Nie milknie oburzenie po siłowym zatrzymaniu przez białoruskie służby samolotu linii Ryanair lecącego z Aten do Wilna. Po tym, jak kapitana zmuszono do lądowania na lotnisku w Mińsku, stolicy Białorusi, w samolocie doszło do aresztowania założyciela antyrządowego portalu Nexta Ramana Pratasiewicza. Według portalu Nexta, zatrzymana została także jego narzeczona.
Samolot stał na płycie lotniska przez ponad trzy godziny. W tym czasie - jak donosi litewski portal delfi.lt - pasażerowie czekali w korytarzu bez wody na rozwój wypadków. Były minister kultury Białorusi Paweł Łatuszka napisał na Twitterze, że samolot odleciał w końcu do Wilna, ale bez dwóch obywateli Białorusi i czterech Rosjan.
Na portalu delfi.lt opublikowano relację świadka zatrzymania Pratasiewicza w samolocie.
„Krążyło wiele plotek. Po nagłym manewrze samolotu, jeden mężczyzna spanikował i złapał się za głowę. Dopiero wtedy zrozumieliśmy, dlaczego. Według niektórych doniesień medialnych na pokładzie nie było konfliktów.
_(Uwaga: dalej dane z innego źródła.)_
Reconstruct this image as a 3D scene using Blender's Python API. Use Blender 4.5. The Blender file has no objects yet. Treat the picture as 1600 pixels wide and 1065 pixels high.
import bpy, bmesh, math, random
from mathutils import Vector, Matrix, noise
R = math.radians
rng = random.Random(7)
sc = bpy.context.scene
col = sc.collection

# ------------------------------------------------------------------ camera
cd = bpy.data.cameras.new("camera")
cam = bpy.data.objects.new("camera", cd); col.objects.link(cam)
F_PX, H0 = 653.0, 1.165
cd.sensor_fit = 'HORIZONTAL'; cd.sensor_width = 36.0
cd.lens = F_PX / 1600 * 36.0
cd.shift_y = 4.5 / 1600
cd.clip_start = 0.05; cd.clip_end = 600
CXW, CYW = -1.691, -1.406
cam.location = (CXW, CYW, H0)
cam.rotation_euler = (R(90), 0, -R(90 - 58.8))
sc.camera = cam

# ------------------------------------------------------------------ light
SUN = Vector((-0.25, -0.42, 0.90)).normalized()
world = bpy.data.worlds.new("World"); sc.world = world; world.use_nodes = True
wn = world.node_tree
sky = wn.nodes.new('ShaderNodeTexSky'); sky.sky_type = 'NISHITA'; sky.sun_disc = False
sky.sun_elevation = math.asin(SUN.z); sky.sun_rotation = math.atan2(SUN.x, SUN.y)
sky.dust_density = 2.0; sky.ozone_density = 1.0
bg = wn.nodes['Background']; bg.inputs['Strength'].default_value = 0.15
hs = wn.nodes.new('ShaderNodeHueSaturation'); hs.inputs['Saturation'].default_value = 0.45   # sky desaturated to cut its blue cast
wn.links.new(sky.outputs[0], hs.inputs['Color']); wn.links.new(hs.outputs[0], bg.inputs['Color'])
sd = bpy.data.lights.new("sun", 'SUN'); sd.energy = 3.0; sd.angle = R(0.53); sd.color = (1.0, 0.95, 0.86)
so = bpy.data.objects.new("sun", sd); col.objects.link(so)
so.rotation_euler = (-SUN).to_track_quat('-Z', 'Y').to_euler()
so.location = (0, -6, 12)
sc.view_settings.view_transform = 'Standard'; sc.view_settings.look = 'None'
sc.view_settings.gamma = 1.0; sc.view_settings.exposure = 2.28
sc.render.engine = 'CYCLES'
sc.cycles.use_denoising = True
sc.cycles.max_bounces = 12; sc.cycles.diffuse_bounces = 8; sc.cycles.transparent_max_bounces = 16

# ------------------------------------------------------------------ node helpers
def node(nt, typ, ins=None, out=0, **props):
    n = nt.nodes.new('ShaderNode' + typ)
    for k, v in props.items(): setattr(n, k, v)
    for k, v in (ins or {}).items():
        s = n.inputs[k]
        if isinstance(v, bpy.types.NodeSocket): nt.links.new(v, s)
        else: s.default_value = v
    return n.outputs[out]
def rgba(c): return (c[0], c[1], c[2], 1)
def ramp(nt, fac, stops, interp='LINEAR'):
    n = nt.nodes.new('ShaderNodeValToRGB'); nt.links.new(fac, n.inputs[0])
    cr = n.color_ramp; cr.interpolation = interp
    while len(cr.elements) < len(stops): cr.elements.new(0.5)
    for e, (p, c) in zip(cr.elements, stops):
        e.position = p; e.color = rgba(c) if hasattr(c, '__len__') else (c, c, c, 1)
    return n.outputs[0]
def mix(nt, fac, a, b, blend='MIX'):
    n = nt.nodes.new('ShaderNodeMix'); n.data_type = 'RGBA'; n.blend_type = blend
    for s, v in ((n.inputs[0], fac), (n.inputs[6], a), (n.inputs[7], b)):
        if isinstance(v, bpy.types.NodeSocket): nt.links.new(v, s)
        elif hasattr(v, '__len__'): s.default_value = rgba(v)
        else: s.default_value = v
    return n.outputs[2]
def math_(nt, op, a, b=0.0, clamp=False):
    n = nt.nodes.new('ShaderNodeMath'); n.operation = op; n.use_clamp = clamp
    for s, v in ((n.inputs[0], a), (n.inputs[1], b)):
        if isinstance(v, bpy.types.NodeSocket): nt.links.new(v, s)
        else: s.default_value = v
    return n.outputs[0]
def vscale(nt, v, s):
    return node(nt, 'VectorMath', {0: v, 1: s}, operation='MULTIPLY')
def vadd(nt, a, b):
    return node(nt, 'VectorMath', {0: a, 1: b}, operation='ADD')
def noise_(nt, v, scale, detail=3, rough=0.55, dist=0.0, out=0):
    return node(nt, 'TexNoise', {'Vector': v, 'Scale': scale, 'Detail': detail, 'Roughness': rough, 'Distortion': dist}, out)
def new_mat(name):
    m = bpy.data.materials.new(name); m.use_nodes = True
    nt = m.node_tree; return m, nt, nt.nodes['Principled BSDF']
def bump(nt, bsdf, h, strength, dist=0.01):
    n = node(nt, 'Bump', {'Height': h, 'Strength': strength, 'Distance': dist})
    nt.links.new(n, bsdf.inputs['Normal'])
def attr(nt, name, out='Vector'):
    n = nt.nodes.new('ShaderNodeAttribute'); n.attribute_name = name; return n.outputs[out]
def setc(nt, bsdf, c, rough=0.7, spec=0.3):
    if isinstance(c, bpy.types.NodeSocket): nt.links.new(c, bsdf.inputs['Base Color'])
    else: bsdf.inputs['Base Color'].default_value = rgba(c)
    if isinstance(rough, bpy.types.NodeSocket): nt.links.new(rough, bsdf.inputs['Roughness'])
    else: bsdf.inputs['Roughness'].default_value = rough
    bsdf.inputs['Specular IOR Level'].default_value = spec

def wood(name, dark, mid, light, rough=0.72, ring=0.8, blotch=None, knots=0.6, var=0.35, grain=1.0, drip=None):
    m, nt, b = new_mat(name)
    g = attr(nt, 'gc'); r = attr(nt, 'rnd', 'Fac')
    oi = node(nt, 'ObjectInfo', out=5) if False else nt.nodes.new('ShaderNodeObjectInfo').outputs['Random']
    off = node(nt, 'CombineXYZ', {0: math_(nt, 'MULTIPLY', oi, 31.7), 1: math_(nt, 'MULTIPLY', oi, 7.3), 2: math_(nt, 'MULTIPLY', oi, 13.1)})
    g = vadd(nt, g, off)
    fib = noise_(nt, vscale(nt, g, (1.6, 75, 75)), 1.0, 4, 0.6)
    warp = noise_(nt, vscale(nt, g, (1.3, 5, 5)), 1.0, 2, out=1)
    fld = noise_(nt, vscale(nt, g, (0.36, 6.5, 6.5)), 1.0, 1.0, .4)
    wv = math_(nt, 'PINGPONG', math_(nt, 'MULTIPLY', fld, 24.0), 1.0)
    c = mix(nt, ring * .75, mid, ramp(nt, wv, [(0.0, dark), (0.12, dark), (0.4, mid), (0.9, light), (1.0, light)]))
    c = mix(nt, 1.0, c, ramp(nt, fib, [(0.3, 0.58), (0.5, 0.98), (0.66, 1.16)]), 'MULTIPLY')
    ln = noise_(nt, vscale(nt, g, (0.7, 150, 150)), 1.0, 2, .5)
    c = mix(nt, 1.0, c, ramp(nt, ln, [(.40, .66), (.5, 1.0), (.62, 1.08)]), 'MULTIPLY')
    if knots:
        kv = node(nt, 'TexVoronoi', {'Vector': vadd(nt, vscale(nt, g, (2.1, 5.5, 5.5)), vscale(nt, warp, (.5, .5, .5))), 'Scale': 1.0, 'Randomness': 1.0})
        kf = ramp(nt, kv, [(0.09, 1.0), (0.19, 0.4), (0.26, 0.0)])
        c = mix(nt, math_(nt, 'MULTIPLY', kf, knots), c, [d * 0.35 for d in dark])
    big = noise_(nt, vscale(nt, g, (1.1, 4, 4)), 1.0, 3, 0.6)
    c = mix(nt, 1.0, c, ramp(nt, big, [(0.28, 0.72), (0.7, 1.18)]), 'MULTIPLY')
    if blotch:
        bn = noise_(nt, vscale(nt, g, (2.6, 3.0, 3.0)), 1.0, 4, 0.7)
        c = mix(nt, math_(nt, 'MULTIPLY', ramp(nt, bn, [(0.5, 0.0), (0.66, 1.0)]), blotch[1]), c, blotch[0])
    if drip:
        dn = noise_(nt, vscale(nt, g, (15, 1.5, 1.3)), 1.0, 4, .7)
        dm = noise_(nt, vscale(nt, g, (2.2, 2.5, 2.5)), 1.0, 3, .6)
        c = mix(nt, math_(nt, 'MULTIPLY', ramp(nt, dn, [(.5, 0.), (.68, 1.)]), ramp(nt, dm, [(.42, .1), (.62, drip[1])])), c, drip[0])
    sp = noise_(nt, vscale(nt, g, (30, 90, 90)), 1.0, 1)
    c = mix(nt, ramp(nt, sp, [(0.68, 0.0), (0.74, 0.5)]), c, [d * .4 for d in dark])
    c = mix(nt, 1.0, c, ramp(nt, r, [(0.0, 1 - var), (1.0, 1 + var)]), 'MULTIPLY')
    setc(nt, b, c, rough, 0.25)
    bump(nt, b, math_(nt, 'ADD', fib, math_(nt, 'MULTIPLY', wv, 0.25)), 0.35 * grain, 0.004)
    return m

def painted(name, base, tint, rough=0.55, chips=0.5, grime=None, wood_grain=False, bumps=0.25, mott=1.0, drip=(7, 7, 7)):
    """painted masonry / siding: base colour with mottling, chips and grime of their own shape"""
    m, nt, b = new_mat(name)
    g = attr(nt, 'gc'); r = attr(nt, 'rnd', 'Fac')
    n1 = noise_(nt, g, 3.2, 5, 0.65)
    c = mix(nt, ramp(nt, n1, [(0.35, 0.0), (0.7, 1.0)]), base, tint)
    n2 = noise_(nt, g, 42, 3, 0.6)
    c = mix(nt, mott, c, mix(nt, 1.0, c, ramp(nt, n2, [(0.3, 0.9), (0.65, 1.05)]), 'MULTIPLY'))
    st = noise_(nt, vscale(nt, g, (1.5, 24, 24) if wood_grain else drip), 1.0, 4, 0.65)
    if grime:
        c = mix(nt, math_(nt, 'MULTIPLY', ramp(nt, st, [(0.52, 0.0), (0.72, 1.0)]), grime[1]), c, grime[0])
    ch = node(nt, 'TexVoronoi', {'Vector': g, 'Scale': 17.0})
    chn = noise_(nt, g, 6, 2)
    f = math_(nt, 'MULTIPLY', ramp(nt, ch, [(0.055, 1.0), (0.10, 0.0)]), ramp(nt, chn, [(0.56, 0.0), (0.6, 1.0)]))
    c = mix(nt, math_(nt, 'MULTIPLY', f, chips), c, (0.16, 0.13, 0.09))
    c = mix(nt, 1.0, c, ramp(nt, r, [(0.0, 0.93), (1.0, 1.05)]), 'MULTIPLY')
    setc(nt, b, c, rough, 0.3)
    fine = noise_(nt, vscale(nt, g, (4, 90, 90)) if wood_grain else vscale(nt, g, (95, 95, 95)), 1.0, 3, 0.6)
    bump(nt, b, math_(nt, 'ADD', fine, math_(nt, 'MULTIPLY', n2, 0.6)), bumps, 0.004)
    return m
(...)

Dopiero gdy mężczyzna dowiedział się, że mamy wylądować, zdenerwował się. Wysiedliśmy z samolotu, psy obwąchały nasze rzeczy. [Tego] mężczyznę wzięto na bok, a jego rzeczy wyrzucono na pas startowy. Zapytaliśmy go, co się dzieje. Powiedział, kim jest i dodał: „Tutaj czeka mnie kara śmierci”. Był już spokojniejszy, ale drżał. Przez cały czas stał obok niego oficer, a wkrótce wojsko go zabrało ”- powiedziała portalowi Delfi.lt osoba, która była w samolocie obok Protasevicha.
Porwanie samolotu przez białoruskie służby potępiły polskie władze. - Wzywam do natychmiastowego uwolnienia Ramana Pratasiewicza - napisał szef MSZ Zbigniew Rau.